→ **What this task involves**
Show each line that has the string "scene" in it.

- - - - -

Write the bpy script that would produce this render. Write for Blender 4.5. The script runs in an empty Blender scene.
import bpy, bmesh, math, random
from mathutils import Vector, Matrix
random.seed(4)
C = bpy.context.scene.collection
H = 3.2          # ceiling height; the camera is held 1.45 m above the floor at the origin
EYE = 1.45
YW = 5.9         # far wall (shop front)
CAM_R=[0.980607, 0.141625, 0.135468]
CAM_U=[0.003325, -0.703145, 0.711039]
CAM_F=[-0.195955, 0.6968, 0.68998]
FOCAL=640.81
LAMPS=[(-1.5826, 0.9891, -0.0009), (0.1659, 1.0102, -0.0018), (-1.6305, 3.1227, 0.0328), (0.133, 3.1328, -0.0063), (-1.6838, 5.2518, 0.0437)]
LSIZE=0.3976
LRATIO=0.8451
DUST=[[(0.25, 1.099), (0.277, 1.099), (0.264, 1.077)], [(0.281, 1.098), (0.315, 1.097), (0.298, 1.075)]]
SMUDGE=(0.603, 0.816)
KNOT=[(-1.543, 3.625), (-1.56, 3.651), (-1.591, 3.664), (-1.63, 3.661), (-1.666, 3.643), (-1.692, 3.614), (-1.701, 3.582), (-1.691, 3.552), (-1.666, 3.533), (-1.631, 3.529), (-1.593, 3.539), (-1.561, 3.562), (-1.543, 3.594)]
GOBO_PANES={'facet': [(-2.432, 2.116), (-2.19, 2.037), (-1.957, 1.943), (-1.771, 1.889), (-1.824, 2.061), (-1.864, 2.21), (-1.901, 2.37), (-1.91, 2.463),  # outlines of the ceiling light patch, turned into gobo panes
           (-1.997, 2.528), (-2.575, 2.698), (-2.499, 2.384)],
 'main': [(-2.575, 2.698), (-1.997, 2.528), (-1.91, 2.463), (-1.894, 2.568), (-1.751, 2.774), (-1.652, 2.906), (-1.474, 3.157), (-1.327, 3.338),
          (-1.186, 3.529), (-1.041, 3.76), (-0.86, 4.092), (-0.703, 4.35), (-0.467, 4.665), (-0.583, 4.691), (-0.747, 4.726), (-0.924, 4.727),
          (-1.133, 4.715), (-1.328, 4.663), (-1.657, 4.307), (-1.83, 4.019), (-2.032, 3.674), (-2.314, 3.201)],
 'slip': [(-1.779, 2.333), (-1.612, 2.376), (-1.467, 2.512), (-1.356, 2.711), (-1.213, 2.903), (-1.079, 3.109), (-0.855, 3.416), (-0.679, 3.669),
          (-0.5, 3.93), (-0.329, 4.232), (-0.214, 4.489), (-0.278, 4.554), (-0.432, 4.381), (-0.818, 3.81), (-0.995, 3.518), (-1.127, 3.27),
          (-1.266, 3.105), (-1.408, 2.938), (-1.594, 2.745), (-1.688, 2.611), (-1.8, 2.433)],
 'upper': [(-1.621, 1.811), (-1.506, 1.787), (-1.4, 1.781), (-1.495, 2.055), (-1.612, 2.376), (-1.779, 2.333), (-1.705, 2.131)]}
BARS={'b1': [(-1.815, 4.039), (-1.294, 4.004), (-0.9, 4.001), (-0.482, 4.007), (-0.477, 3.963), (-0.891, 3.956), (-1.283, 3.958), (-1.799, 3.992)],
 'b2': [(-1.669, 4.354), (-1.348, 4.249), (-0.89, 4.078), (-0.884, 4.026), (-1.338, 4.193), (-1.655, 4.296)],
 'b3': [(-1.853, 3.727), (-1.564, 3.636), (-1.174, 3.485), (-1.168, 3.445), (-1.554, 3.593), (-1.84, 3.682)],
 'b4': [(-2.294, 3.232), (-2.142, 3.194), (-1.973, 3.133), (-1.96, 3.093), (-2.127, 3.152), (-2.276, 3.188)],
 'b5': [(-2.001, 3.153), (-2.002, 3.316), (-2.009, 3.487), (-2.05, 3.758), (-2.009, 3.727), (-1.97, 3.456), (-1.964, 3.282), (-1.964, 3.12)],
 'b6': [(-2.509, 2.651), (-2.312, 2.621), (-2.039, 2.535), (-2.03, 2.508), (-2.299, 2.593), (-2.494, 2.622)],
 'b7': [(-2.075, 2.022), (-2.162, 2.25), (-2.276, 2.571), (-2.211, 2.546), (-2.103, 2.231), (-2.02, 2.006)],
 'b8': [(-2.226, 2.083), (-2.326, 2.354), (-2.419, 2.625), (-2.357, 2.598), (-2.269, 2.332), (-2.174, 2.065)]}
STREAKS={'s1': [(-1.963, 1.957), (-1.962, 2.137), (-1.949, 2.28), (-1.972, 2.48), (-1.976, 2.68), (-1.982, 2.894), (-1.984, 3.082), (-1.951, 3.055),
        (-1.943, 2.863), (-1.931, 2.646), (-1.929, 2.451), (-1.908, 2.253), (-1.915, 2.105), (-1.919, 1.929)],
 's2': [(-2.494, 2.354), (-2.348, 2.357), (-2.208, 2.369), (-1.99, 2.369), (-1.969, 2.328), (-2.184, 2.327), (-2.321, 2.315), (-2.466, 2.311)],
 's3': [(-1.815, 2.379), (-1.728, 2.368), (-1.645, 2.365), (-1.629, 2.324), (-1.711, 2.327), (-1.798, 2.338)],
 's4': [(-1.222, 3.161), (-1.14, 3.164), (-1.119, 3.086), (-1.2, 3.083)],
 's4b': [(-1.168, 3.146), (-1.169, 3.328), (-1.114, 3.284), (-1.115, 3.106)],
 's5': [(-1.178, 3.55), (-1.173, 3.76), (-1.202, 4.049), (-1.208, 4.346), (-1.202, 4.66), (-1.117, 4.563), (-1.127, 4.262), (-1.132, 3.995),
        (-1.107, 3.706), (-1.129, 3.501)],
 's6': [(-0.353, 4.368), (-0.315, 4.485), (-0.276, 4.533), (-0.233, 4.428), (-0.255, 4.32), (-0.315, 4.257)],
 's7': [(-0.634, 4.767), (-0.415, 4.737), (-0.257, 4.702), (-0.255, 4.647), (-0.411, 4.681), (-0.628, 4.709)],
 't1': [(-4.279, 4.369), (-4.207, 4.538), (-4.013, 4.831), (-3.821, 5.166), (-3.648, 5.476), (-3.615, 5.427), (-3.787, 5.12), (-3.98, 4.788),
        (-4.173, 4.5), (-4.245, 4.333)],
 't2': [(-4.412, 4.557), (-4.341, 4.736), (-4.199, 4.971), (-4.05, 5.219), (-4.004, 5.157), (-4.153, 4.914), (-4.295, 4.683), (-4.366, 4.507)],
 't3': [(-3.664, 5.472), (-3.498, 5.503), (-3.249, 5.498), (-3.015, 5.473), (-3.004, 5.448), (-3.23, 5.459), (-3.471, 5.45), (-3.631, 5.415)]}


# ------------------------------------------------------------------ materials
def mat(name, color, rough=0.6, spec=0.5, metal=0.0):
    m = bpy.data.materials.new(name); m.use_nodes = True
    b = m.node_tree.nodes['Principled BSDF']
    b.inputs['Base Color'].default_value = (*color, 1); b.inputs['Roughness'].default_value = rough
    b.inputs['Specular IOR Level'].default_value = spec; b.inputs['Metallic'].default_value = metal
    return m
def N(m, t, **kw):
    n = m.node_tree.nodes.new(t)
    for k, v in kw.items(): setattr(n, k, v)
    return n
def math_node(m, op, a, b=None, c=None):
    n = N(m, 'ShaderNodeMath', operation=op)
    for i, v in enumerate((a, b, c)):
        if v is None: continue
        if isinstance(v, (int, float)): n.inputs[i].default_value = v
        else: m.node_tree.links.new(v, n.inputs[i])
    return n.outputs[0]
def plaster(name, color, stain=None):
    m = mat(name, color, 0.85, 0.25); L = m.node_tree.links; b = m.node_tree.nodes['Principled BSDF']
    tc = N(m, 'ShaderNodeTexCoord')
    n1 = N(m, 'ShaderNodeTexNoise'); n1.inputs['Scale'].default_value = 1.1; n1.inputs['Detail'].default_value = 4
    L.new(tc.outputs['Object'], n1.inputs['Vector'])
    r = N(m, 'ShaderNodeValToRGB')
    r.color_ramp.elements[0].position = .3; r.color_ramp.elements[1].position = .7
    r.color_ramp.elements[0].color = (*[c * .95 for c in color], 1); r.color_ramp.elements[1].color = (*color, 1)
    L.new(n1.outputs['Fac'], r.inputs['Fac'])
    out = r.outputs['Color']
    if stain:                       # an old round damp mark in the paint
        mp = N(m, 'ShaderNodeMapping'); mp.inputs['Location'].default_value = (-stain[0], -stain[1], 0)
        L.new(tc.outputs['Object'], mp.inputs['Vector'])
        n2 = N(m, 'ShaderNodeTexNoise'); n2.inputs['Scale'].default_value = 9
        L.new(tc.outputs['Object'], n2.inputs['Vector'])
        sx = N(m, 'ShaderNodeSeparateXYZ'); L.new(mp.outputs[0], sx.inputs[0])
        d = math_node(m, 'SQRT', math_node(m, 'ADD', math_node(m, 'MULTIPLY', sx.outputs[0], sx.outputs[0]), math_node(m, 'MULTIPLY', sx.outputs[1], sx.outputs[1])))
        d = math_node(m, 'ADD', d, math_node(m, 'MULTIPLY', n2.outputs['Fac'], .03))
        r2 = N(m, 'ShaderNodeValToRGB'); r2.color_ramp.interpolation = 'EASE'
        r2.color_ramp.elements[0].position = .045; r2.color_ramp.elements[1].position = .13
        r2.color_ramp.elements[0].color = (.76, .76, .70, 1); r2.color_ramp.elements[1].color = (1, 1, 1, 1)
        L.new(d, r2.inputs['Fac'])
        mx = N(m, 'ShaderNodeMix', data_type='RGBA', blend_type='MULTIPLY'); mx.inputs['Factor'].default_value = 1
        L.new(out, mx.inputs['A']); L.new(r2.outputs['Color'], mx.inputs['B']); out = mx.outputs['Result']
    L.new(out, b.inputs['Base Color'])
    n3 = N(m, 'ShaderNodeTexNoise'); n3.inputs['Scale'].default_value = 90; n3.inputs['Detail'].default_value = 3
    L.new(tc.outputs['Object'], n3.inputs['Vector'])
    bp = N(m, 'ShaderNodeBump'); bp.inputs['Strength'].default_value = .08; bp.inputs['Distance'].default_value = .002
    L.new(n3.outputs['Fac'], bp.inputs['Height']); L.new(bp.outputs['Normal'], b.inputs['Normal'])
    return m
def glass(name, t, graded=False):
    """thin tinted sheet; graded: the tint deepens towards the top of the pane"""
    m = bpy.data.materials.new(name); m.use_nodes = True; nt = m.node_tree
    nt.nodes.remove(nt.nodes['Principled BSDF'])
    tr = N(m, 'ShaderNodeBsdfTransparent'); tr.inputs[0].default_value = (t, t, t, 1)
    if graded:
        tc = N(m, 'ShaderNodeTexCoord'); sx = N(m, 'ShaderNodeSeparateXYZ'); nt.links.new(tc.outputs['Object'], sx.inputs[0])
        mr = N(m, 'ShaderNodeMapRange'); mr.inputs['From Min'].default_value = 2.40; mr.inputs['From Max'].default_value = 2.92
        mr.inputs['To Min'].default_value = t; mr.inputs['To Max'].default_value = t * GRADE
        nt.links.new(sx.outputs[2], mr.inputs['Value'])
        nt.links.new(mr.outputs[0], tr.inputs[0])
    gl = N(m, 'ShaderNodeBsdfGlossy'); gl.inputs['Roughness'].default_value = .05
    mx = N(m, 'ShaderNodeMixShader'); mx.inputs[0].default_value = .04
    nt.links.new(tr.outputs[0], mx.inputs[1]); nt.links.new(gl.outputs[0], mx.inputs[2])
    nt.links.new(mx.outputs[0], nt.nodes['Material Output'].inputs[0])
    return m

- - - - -

→ **Completed exercise**
Write the bpy script that would produce this render. Write for Blender 4.5. The script runs in an empty Blender scene.
C = bpy.context.scene.collection